Berhubung dengan itu, maka elemen Presiden dalam perbuatan yang dituduhkan kepada para terdakwa seperti yang disebut dalam Pasal 104 KUHP terbukti tidak ada, atau setidak-tidaknya elemen presiden tidak terbukti”. Di pengadilan tinggi tentara, para terdakwa dinyatakan terbukti berkomplot hendak membunuh Bung Karno. Majelis yang memutus perkara itu di tingkat banding adalah R. Tjitrosudibio, AJ Mokoginta, dan Roekminta.

Bung Karno pernah diangkat MPRS menjadi Presiden seumur hidup.
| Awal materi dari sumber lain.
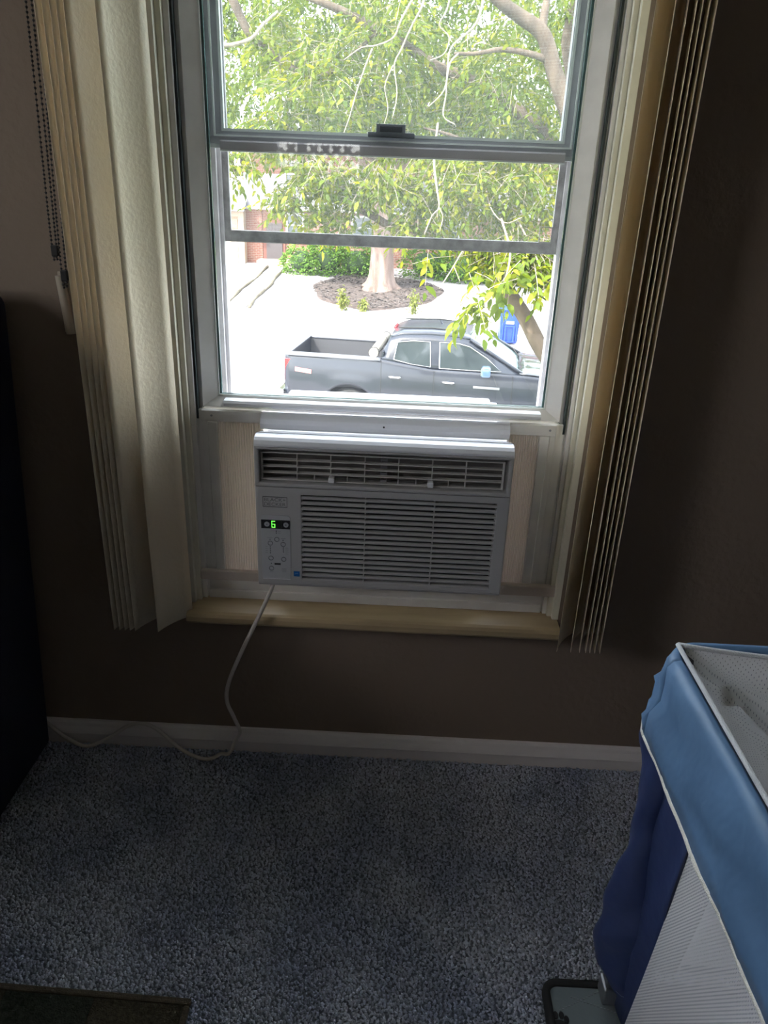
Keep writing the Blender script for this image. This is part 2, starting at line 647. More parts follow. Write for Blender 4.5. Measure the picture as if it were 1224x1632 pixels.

Namun peristiwa G.30.S membuat kursi kepresidenan yang diduduki Bung Karno goyah. Lewat Surat Perintah 11 Maret, kendali Bung Karno atas keamanan beralih ke tangan Soeharto. Bung Karno akhirnya dijadikan tahanan rumah di Wisma Yaso. Salah satu yang menimbulkan ketidakpastian hukum adalah status Bung Karno dalam peristiwa G.30.S. Hingga presiden pertama itu wafat tak pernah ada proses pengadilan yang menyatakan ia terlibat atau tidak dalam peristiwa itu.

Terhadap hal ini, advokat S. Tasrif menulis di Indonesia Raya edisi 17 Juli 1970. “Tidak ada orang yang lebih berkepentingan mendudukkan peranan BK (Bung Karno) pada proporsi yang sebenarnya dalam peristiwa G.30.S daripada keluarganya sendiri. Maka oleh karena itu, sekiranya keluarga BK menghendaki adanya suatu uitspraak (penetapan, pernyataan--red) dari pengadilan mengenai terlibat tidaknya BK dalam peristiwa G.30.S, menurut hemat saya, salah seorang dari anggota keluarga ini dapat mengajukan pengaduan terhadap salah seorang yang sesudah BK meninggal menuduh BK berkhianat”. Pandangan S. Tasrif itu juga dimuat dalam bukunya Menegakkan Rule of Law di Bawah Orde Baru (Peradin, 1971).

Puluhan tahun kemudian, sebuah yayasan bernama Yayasan Mahakarya Pati mempersoalkan Ketetapan MPRS No. XXXIII/MPRS/1967 yang mencabut kekuasaan Presiden Soekarno, ke Mahkamah Konstitusi. Ketika tulisan ini dibuat, permohonan judicial review itu masih berlangsung, meskipun hakim sudah mengingatkan Mahkamah Konstitusi tak berwenang menguji TAP MPR.

Anak sulung Soekarno, Megawati Soekarnoputri kemudian tampil sebagai presiden, menggantikan Presiden Abdurrahman Wahid. Sebelum menjadi Presiden, Megawati juga menghadapi problem hukum berkaitan dengan kasus 27 Juli 1996 dan perpecahan di tubuh PDI Perjuangan. Sebagai Ketua Umum partai, Megawati tercatat pernah digugat ke pengadilan. Berkaitan dengan kasus-kasus hukum, terutama setelah kasus 27 Juli, sejumlah pengacara membentuk Tim Pembela Demokrasi Indonesia (TPDI) yang kini dipimpin pengacara Petrus Selestinus.